The Gun Violence Memorial Project by MASS Design Group, in partnership with artist Hank Willis Thomas, honors victims of gun violence in the United States, both the lives lost and the loved ones left behind. Inhabiting the ground-floor lobby of the Cultural Center are four houses each built from 700 glass bricks and representing according to MASS’s website the number of Americans killed by guns in a week. Various objects of remembrance (toys, photographs, articles of clothing) chosen by the victim’s friends and family are placed inside the bricks, along with the name, birth and death dates of the person being memorialized. Projected on a nearby wall are video excerpts from a forthcoming documentary portraying personal stories of loss and the importance of the selected objects on display. Here, individual and collective memory, material expression and narrative and archival storytelling combine in a moving tribute that offers the capacity for change and healing. The monument will remain on view until February, then travel to the National Building Museum in Washington, DC, as part of an exhibition surveying the work of MASS, whose other projects include the National Memorial for Peace and Justice in Montgomery, Alabama.

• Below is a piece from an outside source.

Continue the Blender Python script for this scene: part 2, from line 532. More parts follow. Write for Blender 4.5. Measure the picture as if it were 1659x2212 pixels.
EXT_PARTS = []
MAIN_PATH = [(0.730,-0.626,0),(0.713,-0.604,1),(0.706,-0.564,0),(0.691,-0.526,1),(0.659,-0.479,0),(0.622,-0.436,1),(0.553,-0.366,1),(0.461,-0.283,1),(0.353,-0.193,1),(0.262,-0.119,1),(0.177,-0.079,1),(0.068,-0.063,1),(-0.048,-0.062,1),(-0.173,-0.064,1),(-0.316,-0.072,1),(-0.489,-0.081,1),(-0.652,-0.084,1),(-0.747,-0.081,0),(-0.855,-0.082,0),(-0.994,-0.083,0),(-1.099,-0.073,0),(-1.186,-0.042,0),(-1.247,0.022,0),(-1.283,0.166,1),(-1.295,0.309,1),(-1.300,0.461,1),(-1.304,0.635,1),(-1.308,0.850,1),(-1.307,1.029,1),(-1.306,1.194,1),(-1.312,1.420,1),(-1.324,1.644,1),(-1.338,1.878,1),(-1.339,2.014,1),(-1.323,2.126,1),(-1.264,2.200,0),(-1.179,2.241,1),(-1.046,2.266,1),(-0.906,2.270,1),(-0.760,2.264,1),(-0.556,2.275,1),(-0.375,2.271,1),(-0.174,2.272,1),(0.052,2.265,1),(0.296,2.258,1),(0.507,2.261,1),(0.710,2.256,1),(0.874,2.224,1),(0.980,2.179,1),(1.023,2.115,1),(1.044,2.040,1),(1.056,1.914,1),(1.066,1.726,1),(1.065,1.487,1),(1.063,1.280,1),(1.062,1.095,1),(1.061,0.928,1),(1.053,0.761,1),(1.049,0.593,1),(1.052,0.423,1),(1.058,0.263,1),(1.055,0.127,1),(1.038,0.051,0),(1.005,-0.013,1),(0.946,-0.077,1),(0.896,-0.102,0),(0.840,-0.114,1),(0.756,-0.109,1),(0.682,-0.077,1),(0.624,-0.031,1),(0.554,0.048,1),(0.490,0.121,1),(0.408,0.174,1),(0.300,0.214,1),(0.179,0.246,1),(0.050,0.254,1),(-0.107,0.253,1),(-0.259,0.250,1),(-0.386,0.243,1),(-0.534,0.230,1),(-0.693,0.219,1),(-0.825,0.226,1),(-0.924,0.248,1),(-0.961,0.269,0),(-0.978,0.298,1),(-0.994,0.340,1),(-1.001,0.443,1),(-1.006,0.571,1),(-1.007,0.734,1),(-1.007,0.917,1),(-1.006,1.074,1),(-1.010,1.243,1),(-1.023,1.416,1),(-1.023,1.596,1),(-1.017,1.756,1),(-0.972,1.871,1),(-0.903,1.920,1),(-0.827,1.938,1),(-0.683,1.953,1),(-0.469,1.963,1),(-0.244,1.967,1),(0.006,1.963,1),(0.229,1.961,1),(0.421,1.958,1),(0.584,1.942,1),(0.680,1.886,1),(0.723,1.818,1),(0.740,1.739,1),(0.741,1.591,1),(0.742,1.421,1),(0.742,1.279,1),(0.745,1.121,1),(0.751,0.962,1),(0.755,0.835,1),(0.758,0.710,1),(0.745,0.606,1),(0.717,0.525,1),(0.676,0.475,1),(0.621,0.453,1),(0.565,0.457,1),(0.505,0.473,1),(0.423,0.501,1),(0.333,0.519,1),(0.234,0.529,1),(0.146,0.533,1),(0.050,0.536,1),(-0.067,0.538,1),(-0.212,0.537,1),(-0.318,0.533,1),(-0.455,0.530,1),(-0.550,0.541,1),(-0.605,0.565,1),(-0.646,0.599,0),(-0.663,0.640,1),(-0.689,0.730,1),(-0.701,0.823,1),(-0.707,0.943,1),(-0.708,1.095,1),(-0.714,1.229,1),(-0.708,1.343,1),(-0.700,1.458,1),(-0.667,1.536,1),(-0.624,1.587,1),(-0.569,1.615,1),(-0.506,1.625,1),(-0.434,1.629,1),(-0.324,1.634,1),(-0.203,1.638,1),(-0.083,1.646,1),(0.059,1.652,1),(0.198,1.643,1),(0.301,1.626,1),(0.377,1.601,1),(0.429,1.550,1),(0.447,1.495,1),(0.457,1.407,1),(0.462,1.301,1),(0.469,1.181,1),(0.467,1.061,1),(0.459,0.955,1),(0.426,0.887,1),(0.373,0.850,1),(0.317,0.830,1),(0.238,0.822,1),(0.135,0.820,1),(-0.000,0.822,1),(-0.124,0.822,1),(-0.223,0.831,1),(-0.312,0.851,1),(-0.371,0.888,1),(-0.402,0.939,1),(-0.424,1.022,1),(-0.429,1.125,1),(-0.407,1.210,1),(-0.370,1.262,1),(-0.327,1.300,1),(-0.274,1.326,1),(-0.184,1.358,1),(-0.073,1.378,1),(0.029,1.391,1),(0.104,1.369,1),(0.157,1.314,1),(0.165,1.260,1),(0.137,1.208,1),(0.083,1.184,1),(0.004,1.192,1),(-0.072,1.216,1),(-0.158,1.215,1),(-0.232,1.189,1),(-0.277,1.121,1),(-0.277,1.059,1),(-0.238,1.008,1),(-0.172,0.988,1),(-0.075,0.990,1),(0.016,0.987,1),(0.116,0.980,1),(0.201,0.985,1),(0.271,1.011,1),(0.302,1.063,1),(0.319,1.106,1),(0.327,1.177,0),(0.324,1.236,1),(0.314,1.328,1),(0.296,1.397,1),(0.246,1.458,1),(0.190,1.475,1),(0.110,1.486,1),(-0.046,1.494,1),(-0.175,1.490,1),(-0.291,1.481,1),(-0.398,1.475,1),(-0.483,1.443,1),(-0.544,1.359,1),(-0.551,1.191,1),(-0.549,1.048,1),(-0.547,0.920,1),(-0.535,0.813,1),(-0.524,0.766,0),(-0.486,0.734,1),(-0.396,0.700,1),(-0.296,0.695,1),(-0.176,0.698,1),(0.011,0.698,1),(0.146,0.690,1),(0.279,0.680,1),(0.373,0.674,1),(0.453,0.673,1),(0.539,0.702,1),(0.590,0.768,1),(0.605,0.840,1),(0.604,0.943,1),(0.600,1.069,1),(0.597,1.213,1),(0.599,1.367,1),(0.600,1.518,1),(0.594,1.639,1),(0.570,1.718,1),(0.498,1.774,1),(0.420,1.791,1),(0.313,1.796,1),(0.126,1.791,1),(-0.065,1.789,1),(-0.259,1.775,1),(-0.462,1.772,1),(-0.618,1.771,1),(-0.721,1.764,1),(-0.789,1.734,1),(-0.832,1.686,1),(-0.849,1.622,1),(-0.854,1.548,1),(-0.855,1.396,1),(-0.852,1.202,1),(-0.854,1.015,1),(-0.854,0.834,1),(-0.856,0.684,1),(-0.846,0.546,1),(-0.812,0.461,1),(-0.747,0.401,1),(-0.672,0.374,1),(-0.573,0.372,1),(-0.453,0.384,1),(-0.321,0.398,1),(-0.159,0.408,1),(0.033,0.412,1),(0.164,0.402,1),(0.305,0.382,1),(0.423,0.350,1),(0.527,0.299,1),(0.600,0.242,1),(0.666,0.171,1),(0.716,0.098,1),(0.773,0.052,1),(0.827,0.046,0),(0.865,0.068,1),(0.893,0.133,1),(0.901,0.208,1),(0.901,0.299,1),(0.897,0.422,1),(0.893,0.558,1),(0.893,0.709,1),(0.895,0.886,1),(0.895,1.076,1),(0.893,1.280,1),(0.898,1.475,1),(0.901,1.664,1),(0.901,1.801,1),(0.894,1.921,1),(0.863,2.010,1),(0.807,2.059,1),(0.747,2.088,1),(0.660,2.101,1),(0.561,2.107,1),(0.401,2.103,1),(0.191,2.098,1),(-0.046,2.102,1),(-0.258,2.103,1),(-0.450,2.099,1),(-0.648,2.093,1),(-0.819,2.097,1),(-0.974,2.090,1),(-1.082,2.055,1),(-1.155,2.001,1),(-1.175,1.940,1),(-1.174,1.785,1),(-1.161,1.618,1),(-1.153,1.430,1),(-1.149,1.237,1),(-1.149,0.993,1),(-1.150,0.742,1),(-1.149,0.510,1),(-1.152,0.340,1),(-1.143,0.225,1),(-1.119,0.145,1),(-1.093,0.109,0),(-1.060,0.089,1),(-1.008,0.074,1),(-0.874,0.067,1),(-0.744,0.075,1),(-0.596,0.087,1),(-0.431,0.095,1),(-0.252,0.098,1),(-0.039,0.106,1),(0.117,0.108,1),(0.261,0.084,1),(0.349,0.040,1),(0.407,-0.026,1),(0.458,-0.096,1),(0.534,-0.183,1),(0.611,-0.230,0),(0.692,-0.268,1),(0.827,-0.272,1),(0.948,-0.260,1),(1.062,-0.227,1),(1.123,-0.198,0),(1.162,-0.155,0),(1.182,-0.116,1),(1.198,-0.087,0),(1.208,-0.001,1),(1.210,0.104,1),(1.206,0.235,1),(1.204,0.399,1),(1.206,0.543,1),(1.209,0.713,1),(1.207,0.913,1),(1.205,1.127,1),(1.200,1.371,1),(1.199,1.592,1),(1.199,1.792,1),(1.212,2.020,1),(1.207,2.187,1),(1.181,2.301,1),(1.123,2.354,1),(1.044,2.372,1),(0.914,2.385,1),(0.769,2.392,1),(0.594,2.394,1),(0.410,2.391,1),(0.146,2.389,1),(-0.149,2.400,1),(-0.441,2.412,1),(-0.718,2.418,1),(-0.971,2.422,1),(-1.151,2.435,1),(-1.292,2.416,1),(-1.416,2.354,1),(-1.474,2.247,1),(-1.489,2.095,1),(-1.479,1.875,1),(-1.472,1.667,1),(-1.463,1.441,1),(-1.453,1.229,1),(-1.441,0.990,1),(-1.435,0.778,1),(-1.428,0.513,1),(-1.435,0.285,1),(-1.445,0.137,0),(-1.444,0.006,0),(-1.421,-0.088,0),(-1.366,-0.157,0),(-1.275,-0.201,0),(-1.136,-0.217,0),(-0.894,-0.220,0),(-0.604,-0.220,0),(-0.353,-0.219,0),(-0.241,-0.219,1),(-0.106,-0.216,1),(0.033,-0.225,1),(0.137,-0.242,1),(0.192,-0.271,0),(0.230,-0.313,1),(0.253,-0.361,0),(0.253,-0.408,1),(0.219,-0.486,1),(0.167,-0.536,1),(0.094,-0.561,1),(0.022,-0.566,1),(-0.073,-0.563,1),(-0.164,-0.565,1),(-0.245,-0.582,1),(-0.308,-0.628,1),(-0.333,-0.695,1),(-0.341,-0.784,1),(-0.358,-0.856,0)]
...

Such works successfully articulate the “other stories” of CAB’s central thesis, embodying architecture as advocacy. They also serve as a model for the kind of legacy projects that were part of the inaugural biennial’s original mandate though never realized and that future editions should aspire to conceive. To answer one of many questions posed by this year’s curatorial team, “How can architecture and planning be rearticulated for the common good?” (Note 2) One path: forgo the conventions of biennial exhibitions and make future editions of CAB The Commons – noun, adjective and verb.


Notes

  1. Spaces of Commoning: Artistic Research and the Utopia of the Everyday, eds. Anette Baldauf, et al. (Berlin: Sternberg Press, 2016), p. 21.
  2. Yesomi Umolu, Sepake Angiama, and Paulo Tavares, “The City Otherwise,” in the exhibition catalog for “. . .and other such stories” (Chicago Architecture Biennial in Association with Columbia Books on Architecture and the City, 2019), p. 14.